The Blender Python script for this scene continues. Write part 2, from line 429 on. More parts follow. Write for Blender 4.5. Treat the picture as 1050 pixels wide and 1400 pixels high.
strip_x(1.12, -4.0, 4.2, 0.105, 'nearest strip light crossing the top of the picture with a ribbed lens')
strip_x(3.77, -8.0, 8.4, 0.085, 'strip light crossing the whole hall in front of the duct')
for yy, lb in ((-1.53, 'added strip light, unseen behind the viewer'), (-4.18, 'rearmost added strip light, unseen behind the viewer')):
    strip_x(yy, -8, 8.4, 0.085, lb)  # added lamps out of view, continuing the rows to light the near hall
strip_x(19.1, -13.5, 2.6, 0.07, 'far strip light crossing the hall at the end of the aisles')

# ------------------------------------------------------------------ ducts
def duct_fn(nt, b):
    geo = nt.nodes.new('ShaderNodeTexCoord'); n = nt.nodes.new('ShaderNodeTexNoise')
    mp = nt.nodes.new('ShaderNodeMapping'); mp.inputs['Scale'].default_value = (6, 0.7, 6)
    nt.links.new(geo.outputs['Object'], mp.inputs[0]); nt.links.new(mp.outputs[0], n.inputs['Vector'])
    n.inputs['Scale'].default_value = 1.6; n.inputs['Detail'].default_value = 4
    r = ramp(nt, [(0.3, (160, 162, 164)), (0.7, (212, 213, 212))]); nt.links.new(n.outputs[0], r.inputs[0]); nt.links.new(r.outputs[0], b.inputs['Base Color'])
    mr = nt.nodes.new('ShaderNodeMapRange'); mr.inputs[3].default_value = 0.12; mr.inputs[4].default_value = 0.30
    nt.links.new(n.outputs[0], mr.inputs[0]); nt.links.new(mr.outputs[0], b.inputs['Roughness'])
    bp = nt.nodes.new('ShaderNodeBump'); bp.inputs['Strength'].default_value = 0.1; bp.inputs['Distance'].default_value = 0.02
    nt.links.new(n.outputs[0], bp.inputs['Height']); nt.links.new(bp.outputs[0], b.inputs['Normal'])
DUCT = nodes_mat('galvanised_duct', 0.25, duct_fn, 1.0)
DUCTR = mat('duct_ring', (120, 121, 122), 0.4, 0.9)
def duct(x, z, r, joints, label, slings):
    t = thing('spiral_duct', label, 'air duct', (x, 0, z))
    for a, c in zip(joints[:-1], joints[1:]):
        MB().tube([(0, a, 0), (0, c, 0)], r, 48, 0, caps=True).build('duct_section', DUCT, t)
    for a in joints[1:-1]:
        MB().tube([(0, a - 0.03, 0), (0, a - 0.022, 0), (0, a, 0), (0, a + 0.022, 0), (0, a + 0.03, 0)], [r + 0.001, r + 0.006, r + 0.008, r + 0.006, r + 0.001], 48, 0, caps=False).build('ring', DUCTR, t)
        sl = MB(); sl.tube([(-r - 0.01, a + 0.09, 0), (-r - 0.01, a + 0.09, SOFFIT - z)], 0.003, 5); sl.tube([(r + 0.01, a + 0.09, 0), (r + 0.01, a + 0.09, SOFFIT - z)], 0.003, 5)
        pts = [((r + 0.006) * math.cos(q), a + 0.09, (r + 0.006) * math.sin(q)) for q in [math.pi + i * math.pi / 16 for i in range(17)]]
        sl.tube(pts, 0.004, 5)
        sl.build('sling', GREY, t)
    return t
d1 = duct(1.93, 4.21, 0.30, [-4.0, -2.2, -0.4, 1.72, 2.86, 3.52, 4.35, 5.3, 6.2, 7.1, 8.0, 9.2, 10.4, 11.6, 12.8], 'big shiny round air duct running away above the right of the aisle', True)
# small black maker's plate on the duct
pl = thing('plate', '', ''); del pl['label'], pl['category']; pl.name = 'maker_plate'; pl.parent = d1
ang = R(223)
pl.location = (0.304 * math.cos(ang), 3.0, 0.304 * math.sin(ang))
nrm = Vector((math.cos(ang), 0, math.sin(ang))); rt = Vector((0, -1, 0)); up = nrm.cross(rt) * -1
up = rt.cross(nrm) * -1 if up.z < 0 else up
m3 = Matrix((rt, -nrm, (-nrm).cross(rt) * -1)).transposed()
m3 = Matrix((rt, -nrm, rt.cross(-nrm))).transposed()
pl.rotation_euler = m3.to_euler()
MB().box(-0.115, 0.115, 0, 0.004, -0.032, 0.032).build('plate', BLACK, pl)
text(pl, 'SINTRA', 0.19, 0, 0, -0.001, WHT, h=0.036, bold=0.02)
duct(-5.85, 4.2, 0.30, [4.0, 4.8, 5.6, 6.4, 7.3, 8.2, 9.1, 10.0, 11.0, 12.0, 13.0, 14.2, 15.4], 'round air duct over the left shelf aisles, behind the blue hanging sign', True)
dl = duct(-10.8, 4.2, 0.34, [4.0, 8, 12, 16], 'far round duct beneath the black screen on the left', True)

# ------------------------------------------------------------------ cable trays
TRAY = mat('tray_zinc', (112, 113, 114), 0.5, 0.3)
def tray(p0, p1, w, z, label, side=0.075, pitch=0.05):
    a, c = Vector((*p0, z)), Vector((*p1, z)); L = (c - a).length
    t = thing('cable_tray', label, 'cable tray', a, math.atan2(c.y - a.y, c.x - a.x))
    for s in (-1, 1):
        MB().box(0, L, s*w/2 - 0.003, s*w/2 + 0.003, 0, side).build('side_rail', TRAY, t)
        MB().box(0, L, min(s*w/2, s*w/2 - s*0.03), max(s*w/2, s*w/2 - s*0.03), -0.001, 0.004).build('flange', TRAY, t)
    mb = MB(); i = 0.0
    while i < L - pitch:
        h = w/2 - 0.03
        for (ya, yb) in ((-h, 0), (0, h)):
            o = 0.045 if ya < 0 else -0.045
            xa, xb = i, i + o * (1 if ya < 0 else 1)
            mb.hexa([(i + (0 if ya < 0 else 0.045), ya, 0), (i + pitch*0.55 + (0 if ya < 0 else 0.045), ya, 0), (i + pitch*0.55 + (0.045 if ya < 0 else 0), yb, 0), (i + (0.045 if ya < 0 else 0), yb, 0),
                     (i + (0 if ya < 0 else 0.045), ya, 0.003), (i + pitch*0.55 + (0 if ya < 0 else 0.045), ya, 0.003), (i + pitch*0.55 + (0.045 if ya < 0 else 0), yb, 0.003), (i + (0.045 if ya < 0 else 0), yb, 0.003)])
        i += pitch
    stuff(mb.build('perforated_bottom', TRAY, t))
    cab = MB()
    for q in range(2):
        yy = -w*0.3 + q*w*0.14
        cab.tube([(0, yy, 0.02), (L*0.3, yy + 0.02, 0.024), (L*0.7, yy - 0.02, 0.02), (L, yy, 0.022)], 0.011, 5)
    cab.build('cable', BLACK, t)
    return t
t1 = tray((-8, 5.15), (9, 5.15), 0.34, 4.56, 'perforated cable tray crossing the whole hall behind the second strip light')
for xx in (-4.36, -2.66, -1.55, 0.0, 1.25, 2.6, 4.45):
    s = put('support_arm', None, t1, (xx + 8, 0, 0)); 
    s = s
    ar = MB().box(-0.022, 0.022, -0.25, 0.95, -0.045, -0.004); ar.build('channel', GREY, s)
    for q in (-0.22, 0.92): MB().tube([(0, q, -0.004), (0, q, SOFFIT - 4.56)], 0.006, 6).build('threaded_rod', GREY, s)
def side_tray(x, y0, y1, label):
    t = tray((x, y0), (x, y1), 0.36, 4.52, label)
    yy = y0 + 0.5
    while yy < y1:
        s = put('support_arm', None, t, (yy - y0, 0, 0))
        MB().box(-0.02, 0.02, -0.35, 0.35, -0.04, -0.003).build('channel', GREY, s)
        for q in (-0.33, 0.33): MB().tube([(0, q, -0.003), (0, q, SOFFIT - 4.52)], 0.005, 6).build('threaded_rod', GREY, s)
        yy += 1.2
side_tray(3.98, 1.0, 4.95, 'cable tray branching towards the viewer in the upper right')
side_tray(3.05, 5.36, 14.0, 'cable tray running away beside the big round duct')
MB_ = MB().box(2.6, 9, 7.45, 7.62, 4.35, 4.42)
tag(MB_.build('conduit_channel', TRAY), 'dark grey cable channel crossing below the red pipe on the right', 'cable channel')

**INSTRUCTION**
Extract the first line above and each line after it up to and including the one with "strip_x(19.1, -13.5, 2.6, 0.07, 'far", please, exactly and with nothing else.

**FULL SOLUTION**
The Blender Python script for this scene continues. Write part 2, from line 429 on. More parts follow. Write for Blender 4.5. Treat the picture as 1050 pixels wide and 1400 pixels high.
strip_x(1.12, -4.0, 4.2, 0.105, 'nearest strip light crossing the top of the picture with a ribbed lens')
strip_x(3.77, -8.0, 8.4, 0.085, 'strip light crossing the whole hall in front of the duct')
for yy, lb in ((-1.53, 'added strip light, unseen behind the viewer'), (-4.18, 'rearmost added strip light, unseen behind the viewer')):
    strip_x(yy, -8, 8.4, 0.085, lb)  # added lamps out of view, continuing the rows to light the near hall
strip_x(19.1, -13.5, 2.6, 0.07, 'far strip light crossing the hall at the end of the aisles')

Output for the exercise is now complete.